Justin Peach, 36, a college leader at the Ormiston Venture Academy in Oriel Avenue, Gorleston, is in the process of writing a novel about historical events in Great Yarmouth.

He decided the write a short story about the Victorian acrobat’s demise after reading about on a plaque when he visited the monument in Fenner Road.

Mr Peach, a father-of-two who lives in Devonshire Road, said: “I am currently writing my first novel which is based in Yarmouth and involves some of its history.

“This story inspired me to write a quick short story of my own about that in 1863.

“Although all the facts are correct in the story, it’s still a work of fiction.”
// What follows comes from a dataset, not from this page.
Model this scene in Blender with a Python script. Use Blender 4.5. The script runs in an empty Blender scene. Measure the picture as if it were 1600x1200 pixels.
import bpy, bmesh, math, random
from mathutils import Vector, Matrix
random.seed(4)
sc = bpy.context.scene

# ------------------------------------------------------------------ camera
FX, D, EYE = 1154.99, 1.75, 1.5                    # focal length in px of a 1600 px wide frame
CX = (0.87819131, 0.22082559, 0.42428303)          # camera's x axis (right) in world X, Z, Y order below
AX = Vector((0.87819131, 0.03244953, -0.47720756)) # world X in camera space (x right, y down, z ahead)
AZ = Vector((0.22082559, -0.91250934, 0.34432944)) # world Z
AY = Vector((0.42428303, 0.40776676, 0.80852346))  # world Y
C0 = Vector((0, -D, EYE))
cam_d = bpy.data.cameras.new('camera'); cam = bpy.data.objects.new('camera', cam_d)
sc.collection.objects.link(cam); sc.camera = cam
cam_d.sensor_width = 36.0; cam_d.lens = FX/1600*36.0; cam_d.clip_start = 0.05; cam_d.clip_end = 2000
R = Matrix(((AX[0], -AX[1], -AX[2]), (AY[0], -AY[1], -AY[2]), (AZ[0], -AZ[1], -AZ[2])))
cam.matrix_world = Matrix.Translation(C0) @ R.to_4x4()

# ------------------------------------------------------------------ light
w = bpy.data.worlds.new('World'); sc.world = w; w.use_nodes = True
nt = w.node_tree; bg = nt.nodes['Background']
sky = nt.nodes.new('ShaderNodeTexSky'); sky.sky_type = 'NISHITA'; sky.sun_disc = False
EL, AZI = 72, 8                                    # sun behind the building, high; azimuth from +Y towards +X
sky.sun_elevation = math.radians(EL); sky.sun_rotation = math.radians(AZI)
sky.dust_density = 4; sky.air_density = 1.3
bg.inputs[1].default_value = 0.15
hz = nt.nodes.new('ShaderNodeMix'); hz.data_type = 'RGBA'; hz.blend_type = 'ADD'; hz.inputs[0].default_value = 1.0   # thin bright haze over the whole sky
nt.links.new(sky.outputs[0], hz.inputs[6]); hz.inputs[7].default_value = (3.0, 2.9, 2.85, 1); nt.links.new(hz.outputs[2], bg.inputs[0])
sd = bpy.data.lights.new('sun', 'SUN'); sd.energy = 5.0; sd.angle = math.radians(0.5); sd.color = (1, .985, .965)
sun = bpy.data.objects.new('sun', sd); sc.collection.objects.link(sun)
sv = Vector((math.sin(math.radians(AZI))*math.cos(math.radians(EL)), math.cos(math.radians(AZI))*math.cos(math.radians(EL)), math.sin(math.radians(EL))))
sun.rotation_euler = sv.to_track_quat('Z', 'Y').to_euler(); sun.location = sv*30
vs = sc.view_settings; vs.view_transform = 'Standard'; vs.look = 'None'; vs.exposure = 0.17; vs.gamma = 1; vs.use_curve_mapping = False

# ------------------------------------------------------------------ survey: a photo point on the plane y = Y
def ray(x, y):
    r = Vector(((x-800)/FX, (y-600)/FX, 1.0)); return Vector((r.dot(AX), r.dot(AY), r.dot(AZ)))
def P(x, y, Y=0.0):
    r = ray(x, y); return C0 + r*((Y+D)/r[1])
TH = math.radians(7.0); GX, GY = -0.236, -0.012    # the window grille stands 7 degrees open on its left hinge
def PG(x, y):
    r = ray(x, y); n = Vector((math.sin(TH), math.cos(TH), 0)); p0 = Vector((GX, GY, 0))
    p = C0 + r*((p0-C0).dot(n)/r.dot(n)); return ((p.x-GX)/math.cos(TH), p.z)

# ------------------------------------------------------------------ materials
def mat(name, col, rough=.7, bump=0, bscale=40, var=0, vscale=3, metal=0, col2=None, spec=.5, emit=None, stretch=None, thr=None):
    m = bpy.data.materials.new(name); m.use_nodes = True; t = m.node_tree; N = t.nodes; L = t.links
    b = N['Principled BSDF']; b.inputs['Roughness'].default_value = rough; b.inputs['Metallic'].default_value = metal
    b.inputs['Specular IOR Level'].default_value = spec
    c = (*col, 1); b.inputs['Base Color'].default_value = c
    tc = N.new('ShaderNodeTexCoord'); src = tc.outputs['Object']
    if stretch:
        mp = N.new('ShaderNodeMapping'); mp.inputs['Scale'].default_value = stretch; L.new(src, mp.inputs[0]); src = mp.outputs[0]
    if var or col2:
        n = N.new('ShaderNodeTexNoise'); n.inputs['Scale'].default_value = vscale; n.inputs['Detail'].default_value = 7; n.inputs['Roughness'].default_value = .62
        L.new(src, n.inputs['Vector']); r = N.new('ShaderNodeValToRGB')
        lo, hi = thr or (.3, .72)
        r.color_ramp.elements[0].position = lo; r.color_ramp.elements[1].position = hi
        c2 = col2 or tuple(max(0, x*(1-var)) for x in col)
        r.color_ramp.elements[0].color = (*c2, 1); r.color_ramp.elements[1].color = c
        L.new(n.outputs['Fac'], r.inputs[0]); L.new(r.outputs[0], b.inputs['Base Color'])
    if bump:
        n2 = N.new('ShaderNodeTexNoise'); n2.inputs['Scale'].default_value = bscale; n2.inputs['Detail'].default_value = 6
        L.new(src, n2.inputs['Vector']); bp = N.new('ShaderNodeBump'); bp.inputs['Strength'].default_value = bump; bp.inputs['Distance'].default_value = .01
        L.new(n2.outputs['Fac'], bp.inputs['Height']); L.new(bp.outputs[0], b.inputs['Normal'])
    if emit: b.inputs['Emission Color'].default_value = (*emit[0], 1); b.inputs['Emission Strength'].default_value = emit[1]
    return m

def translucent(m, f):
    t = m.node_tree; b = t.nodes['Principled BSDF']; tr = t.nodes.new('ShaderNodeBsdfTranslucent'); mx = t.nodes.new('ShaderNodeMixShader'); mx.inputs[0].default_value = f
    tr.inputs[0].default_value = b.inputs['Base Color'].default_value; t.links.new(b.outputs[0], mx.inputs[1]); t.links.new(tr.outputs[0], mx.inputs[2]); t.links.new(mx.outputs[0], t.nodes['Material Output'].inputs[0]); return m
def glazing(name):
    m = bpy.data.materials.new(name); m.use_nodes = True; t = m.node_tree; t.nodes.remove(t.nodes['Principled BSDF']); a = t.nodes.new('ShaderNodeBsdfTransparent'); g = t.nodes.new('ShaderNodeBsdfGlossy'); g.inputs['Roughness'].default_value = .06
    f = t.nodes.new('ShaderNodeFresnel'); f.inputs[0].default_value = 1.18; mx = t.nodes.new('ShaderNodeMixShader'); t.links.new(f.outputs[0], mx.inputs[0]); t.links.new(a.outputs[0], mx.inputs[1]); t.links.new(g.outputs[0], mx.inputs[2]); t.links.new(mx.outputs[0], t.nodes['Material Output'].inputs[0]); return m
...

The story is recounted on a sign next to the column which reads that an artist called Marsh climbed off the viewing platform onto the shoulders of Britannia.

He lost his footing on the climb down – it is said that he was overcome by the beauty of Britannia’s face – and he fell to his death in front of horrified spectators.

Mr Peach said that he wanted to change the story slightly, so it was not the beauty of the statue which overwhelmed Marsh, but the beauty of the town.

He added: “I believe that fiction, like this, and my forthcoming novel, will inspire people to investigate the local area and fall in love with its history, as I have.”

After speaking to his brother, who is also a writer, Mr Peach said he made a new year’s resolution to write a book.

“It is a challenge to write a book, so to keep up the habit of writing I thought I would write some short stories at the same time.

“I wanted to see how hard it would be, but the words seem to be flowing. I am hoping to get the book finished by the summer.”

The school worker now has plans to approach publishers to get the book printed, and is also exploring the option of self-publishing.

Mr Peach says he has high hopes for the book and already has a follow-up planned.

“There are more stories in Yarmouth to be told.

“I’m trying to get people interested in their town. There’s so much here, things even I do not know about yet.”